By HOWARD TROXLER
© St. Petersburg Times, published August 20, 2000
FRANCOIS MITTERRAND: The Last French President, by Ronald Tiersky (St. Martin's, $29.95)
Americans like their politicians straightforward, honest and fairly one-dimensional. We want them to give us "straight talk" and to take clear "stands." What a contrast, then, to read this life of mitterrand, the complex, ambiguous president of France from 1981 to 1995.
As a young soldier, mitterrand escaped from the Nazis then worked in the Vichy regime before bolting to the Resistance. In his political career he moved from the right all the way over to lead the Socialists. The Reagan-led West was dismayed that he did business with Communists in his government, but it was mitterrand's typically nuanced way of keeping them in check.
Mitterrand's career is dotted with scandal and intrigue. Did he once conspire to fake his own assassination? How corrupt was his administration? He loved seduction as much as politics and kept a "second family" that raised eyebrows (yes, even French ones) after his funeral. The author, a teacher of politics at Amherst College, has written a non-chronological exploration that ranges from narrative to political philosophy, as layered as his subject.
GEORGE SAND: A Woman's Life Writ Large, by Belinda Jack (Knopf, $30)
George Sand was the male pseudonym of the French novelist, essayist, playwright and liver-of-life born Aurore Dupin in 1804. Had she been born a century later, Sand might have been a mass media-literary celebrity, sort of a blend of Dorothy Parker and Susan Sontag. She certainly enjoyed all the fruits that 19th century fame bestowed and knew intimately most of the leading intellectual and creative minds of her time.
Sand was the daughter of a prostitute and a pre-revolutionary aristocrat. Her childhood was spent in a tug-of-war between the two worlds. She ended those precocious years by marrying but regretted it; in frequent escapes to the exciting intellectual world of Paris she arrived as a published writer. A recurring theme in her 80-plus novels was the escape of women from societal conventions to achieve fulfillment.
Certainly Sand was unconventional. Her adult life was a series of passionate love affairs with a variety of brilliant or artsy men (most famously, Chopin) and the occasional woman.
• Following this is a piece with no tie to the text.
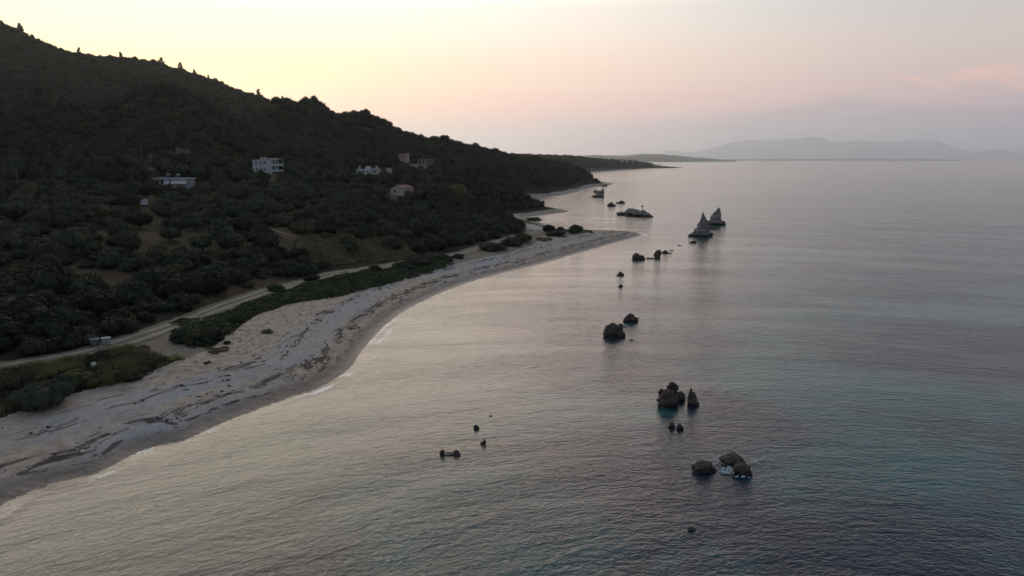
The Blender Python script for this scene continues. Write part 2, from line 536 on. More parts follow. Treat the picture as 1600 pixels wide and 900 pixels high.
# beach
m, nt, b = newmat('beach_sand'); nb = NB(nt)
pos = nb.pos()
sd = nb.n('ShaderNodeCombineXYZ')
nt.links.new(nb.attr('along').outputs['Fac'], sd.inputs[0]); nt.links.new(nb.attr('inland').outputs['Fac'], sd.inputs[1])
SD = sd.outputs[0]; D = nb.attr('inland').outputs['Fac']
fine = nb.noise(pos, 5.0, 4, 0.65); mid = nb.noise(pos, 0.8, 4, 0.6); big = nb.noise(nb.mapping(SD, (0.035, 0.16, 1)), 1.0, 4, 0.55, 0.6)
wob = nb.math('MULTIPLY', nb.math('SUBTRACT', nb.noise(nb.mapping(SD, (0.05, 0.02, 1)), 1.0, 4, 0.6), 0.5), 7.0)
Dw = nb.math('ADD', D, wob)
sand = nb.mix(nb.ramp(mid, 0.35, 0.65), (0.34, 0.275, 0.215), (0.46, 0.385, 0.31))
peb = nb.mix(nb.ramp(fine, 0.38, 0.62), (0.27, 0.265, 0.27), (0.43, 0.425, 0.43))
pm = nb.math('MULTIPLY', nb.ramp(nb.math('ADD', big, nb.math('MULTIPLY', nb.math('SUBTRACT', fine, 0.5), 0.3)), 0.45, 0.70), nb.ramp(Dw, 18.0, 11.0))
c = nb.mix(pm, sand, peb)
c = nb.mix(nb.ramp(fine, 0.58, 0.75, 0, 0.45), c, (0.14, 0.115, 0.09))
# dry debris near the plants
deb = nb.noise(nb.mapping(SD, (0.55, 1.0, 1)), 1.3, 4, 0.65)
c = nb.mix(nb.math('MULTIPLY', nb.ramp(deb, 0.56, 0.62), nb.ramp(Dw, 9.0, 15.0, 0, 0.75)), c, (0.085, 0.062, 0.045))
# wet strip, then weed lines
wet = nb.ramp(nb.math('ADD', D, nb.math('MULTIPLY', wob, 0.3)), 1.2, 3.4, 1, 0)
c = nb.mix(nb.math('MULTIPLY', wet, 0.85), c, nb.mix(nb.ramp(mid, 0.35, 0.65), (0.088, 0.068, 0.055), (0.13, 0.105, 0.088)))
str1 = nb.noise(nb.mapping(SD, (0.22, 0.75, 1)), 1.0, 6, 0.68, 1.2)
str2 = nb.noise(nb.mapping(SD, (0.5, 1.6, 1)), 1.0, 4, 0.65, 0.8)
stk = nb.math('ADD', nb.math('MULTIPLY', str1, 0.6), nb.math('MULTIPLY', str2, 0.4))
def band(c0, w):
    return nb.math('SUBTRACT', 1.0, nb.math('DIVIDE', nb.math('ABSOLUTE', nb.math('SUBTRACT', Dw, c0)), w), clamp=True)
bb = nb.math('MAXIMUM', band(5.0, 2.6), nb.math('MULTIPLY', band(10.5, 3.0), 0.8))
bb = nb.math('MAXIMUM', bb, nb.math('MULTIPLY', band(2.8, 1.6), 0.75))
weed = nb.ramp(nb.math('ADD', stk, nb.math('MULTIPLY', bb, 0.15)), 0.625, 0.655)
c = nb.mix(nb.math('MULTIPLY', weed, nb.ramp(mid, 0.3, 0.6, 0.55, 0.95)), c, nb.mix(fine, (0.03, 0.023, 0.022), (0.065, 0.05, 0.045)))
nt.links.new(c, b.inputs['Base Color'])
nt.links.new(nb.ramp(D, 0.0, 3.5, 0.35, 0.92), b.inputs['Roughness'])
b.inputs['Specular IOR Level'].default_value = 0.3
hh = nb.math('ADD', nb.math('ADD', nb.math('MULTIPLY', fine, 0.12), nb.math('MULTIPLY', mid, 0.35)), nb.math('MULTIPLY', weed, 0.25))
nt.links.new(nb.bump(hh, 0.6), b.inputs['Normal'])
M_BEACH = m
me = submesh('beach', VT, F[fb], {'inland': Dg, 'along': Sg})
tag(link('beach', me, M_BEACH), 'curved sand and pebble beach with dark seaweed lines', 'beach', kind='structure')

# dirt road
road = smooth_line([P(x, y, 3.6)[:2] for x, y in road_px], 24)
tan = np.gradient(road, axis=0); tan /= np.linalg.norm(tan, axis=1)[:, None]
nrm = np.stack([-tan[:, 1], tan[:, 0]], 1)
seg = np.concatenate([[0], np.cumsum(np.hypot(*np.diff(road, axis=0).T))])
us = np.linspace(-1, 1, 13)
wv = 2.1 + 0.5 * vn(seg / 9, seg * 0, 31)
wv = wv + sstep(seg[-1] - 42, seg[-1] - 15, seg) * 2.2
edge = 1 + 0.18 * vn(seg[:, None] / 2.0, us[None] * 3 + 5, 8)
RXY = road[:, None] + nrm[:, None] * (us[None] * wv[:, None] * edge)[..., None]
rz = height(RXY.reshape(-1, 2)) + 0.12 - 0.06 * np.tile(np.abs(us) ** 6, len(road))
me = mesh_np('dirt_road', np.column_stack([RXY.reshape(-1, 2), rz]), gridfaces(len(road), 13), True)
attr(me, 'across', np.tile(us, len(road))); attr(me, 'along', np.repeat(seg, 13))
m, nt, b = newmat('dirt_track'); nb = NB(nt)
pos = nb.pos(); n1 = nb.noise(pos, 0.7, 4); n2 = nb.noise(pos, 4, 4)
ac = nb.math('ABSOLUTE', nb.attr('across').outputs['Fac'])
rut = nb.math('SUBTRACT', 1.0, nb.math('DIVIDE', nb.math('ABSOLUTE', nb.math('SUBTRACT', ac, 0.45)), 0.33), clamp=True)
f = nb.math('ADD', rut, nb.math('MULTIPLY', nb.math('SUBTRACT', n1, 0.5), 1.2))
c = nb.mix(nb.ramp(f, 0.0, 0.6), (0.15, 0.125, 0.085), (0.31, 0.265, 0.205))
c = nb.mix(nb.ramp(n2, 0.55, 0.75, 0, 0.5), c, (0.13, 0.105, 0.08))
c = nb.mix(nb.ramp(nb.attr('along').outputs['Fac'], float(seg[-1] - 38), float(seg[-1] - 22)), c, nb.mix(nb.ramp(n2, 0.35, 0.65), (0.30, 0.29, 0.28), (0.42, 0.41, 0.39)))
nt.links.new(c, b.inputs['Base Color']); b.inputs['Roughness'].default_value = 0.95
nt.links.new(nb.bump(nb.math('ADD', n1, n2), 0.12), b.inputs['Normal'])
tag(link('dirt_road', me, m), 'pale dirt track running along the back of the beach', 'road', kind='structure')

def litter(name, n, bands, rx, mat, label, seed):
    g = np.random.default_rng(seed)
    i = g.integers(0, len(coast) - 1, n * 4); f = g.uniform(size=n * 4)[:, None]
    a = coast[i] * (1 - f) + coast[i + 1] * f
    t_ = coast[i + 1] - coast[i]; L = np.linalg.norm(t_, axis=1)
    ok = g.uniform(size=len(a)) < L / L.max(); a, t_, L = a[ok], t_[ok], L[ok]
    nr = np.stack([-t_[:, 1], t_[:, 0]], 1) / L[:, None]
    bc = np.array(bands)[g.integers(0, len(bands), len(a))]
    dd = bc[:, 0] + g.normal(size=len(a)) * bc[:, 1]
    q = a + nr * dd[:, None]
    d, s_ = shore(q)
    m_ = inpoly(q, beachpoly) & (d > 1.2) & (fbm(s_ / 14, d * 0.25, seed, 3) > -0.02)
    q = q[m_][:n]; z = height(q)
    iv, jf = ico(1); V, Fc = [], []
    ang = g.uniform(0, 6.28, len(q))
    for k in range(len(q)):
        sx, sy, sz = rx * g.uniform(.4, 1.8), rx * g.uniform(.25, .7), rx * g.uniform(.12, .35)
        p_ = iv * np.array([sx, sy, sz]) * g.uniform(.7, 1.3, (len(iv), 1)); c_, s2 = math.cos(ang[k]), math.sin(ang[k])
        V.append(np.column_stack([p_[:, 0] * c_ - p_[:, 1] * s2 + q[k, 0], p_[:, 0] * s2 + p_[:, 1] * c_ + q[k, 1], p_[:, 2] + z[k] + sz * .3]))
        Fc.append(jf + k * len(iv))
    tag(link(name, mesh_np(name, np.vstack(V), np.vstack(Fc), False), mat), label, 'beach litter', kind='stuff')


litter('seaweed', 900, [(4.2, .7), (6.0, .9), (10.0, 1.2)], .34, simple('dry_seaweed', (0.045, 0.033, 0.030), .9, .4), 'dark dried seaweed thrown up along the beach', 4)
litter('dry_tufts', 700, [(15, 2.5), (19, 3.0), (23, 3.0)], .26, simple('dry_tuft', (0.10, 0.072, 0.048), .95, .4), 'small brown dry tufts scattered over the upper sand', 6)

# ------------------------------------------------------------------ water
wa = np.radians(np.concatenate([np.linspace(-180, -46, 40, endpoint=False), np.linspace(-46, 46, 640, endpoint=False), np.linspace(46, 180, 41)]))
wr = np.concatenate([[2.0, 12.0, 24.0], np.geomspace(34, 1000, 420, endpoint=False), np.geomspace(1000, 38000, 46)])
AZ, RR = np.meshgrid(wa, wr, indexing='ij')
WXY = np.stack([np.sin(AZ) * RR, np.cos(AZ) * RR], -1).reshape(-1, 2)
WD, WS = shore(WXY)
x, y = WXY[:, 0], WXY[:, 1]
r0 = np.hypot(x - 25, y + 35); t0 = np.arctan2(x - 25, y + 35) * 110
amp = sstep(900, 300, np.hypot(x, y)) * sstep(0.0, 14.0, -WD)
wz = amp * (0.09 * fbm(r0 / 5.0, t0 / 22, 77, 2) + 0.06 * fbm(r0 / 2.2, t0 / 9, 78, 2))
# small breakers running up the beach
ph = -WD - 1.6 - 1.3 * fbm(WS / 9, WS * 0, 61, 3) - 1.0 * vn(WS / 33, WS * 0, 62)
brk = np.exp(-(ph / 0.55) ** 2) * np.clip(0.15 + 2.2 * vn(WS / 15, WS * 0, 64), 0, 1) * sstep(420, 250, y)
wz = wz + 0.10 * brk
wz = np.where(WD > 0.5, -0.4 - 0.02 * np.minimum(WD, 20), wz + 0.02)
WF = gridfaces(len(wa), len(wr))
wk = (WD[WF] < 12).any(1)
used = np.unique(WF[wk]); mp = np.full(len(WXY), -1); mp[used] = np.arange(len(used))
me = mesh_np('water', np.column_stack([WXY, wz])[used], mp[WF[wk]], True)
attr(me, 'offshore', -WD[used]); attr(me, 'along', WS[used]); attr(me, 'breaker', brk[used])
m, nt, b = newmat('sea_water'); nb = NB(nt)
pos = nb.pos()
sep = nb.n('ShaderNodeSeparateXYZ'); nt.links.new(pos, sep.inputs[0])
px_, py_ = nb.math('SUBTRACT', sep.outputs[0], 25.0), nb.math('ADD', sep.outputs[1], 35.0)
r_ = nb.math('SQRT', nb.math('ADD', nb.math('MULTIPLY', px_, px_), nb.math('MULTIPLY', py_, py_)))
t_ = nb.math('MULTIPLY', nb.math('ARCTAN2', px_, py_), 110.0)
cmb = nb.n('ShaderNodeCombineXYZ'); nt.links.new(t_, cmb.inputs[0]); nt.links.new(r_, cmb.inputs[1])
PV = cmb.outputs[0]
w1 = nb.noise(nb.mapping(PV, (0.20, 0.62, 1)), 1.0, 3, 0.55, 0.5)
w2 = nb.noise(nb.mapping(PV, (0.75, 1.7, 1), (0, 0, 0.25)), 1.0, 3, 0.55, 0.3)
w3 = nb.noise(nb.mapping(PV, (1.9, 3.6, 1), (0, 0, -0.35)), 1.0, 3, 0.6)
slick = nb.ramp(nb.noise(nb.mapping(PV, (0.018, 0.07, 1)), 1.0, 4, 0.55, 0.8), 0.36, 0.64, 0.72, 1.15)
h = nb.math('ADD', nb.math('ADD', nb.math('MULTIPLY', w1, 0.135), nb.math('MULTIPLY', w2, 0.125)), nb.math('MULTIPLY', w3, 0.075))
h = nb.math('MULTIPLY', h, slick)
off = nb.attr('offshore').outputs['Fac']
calm = nb.ramp(off, 0.0, 60.0, 0.40, 1.0)
calm = nb.math('MAXIMUM', calm, nb.ramp(sep.outputs[1], 170.0, 280.0, 0.0, 1.1))
h = nb.math('MULTIPLY', h, calm)
nrm_ = nb.bump(h, 1.0, 1.0)
bed = nb.noise(pos, 0.035, 4, 0.6, 0.5)
c = nb.mix(nb.ramp(bed, 0.42, 0.6), (0.008, 0.015, 0.032), (0.008, 0.088, 0.090))
c = nb.mix(nb.ramp(off, 3.0, 55.0, 0.9, 0), c, (0.105, 0.108, 0.085))
c = nb.mix(nb.ramp(off, 0.0, 5.0, 1, 0), c, (0.14, 0.115, 0.095))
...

The author, a lecturer at Oxford, does a fine job of exploring these richly documented relationships not for scandal but for their influence on Sand's writings. In the end, she concludes, Sand's legacy is her spirit as much as her body of work: "Had Sand been born at another time, she might have been a great mountaineer, or have attempted to sail solo around the globe."
PARCELLS: A Biography, by Bill Gutman (Caroll & Graf, $25)
Okay, enough French stuff. Bill Parcells retired last year after 15 years as a head coach in the National Football League. He went to the Super Bowl twice with the New York Giants and once with the New England Patriots, the first coach to get there with two different teams. He finished his career with the New York Jets. Hard-driving and sharp-tongued, Parcells had a particular talent for fixing losing teams fast.
Parcells, nicknamed "Tuna," was by no account a sweetheart. His method was to ride players hard, with the de facto motto: "You stink. Now prove to me that you don't." Sometimes his former players bad-mouthed him, but that didn't change the fact a team's record usually was worse the year before he took over and worse the year after he left.
It is hard to write a great sports biography. This isn't one. The author, a sportswriter who also has produced books on Michael Jordan, Sammy Sosa and Brett Favre, dutifully plods through the standard formula. "Winning," he informs us about Parcell's youth, "was already the name of the game for Bill." Wooo. If it is superficial stuff meant for fans, fine, just don't charge 25 bucks and subtitle it "A Biography."
Howard Troxler is a Times staff writer.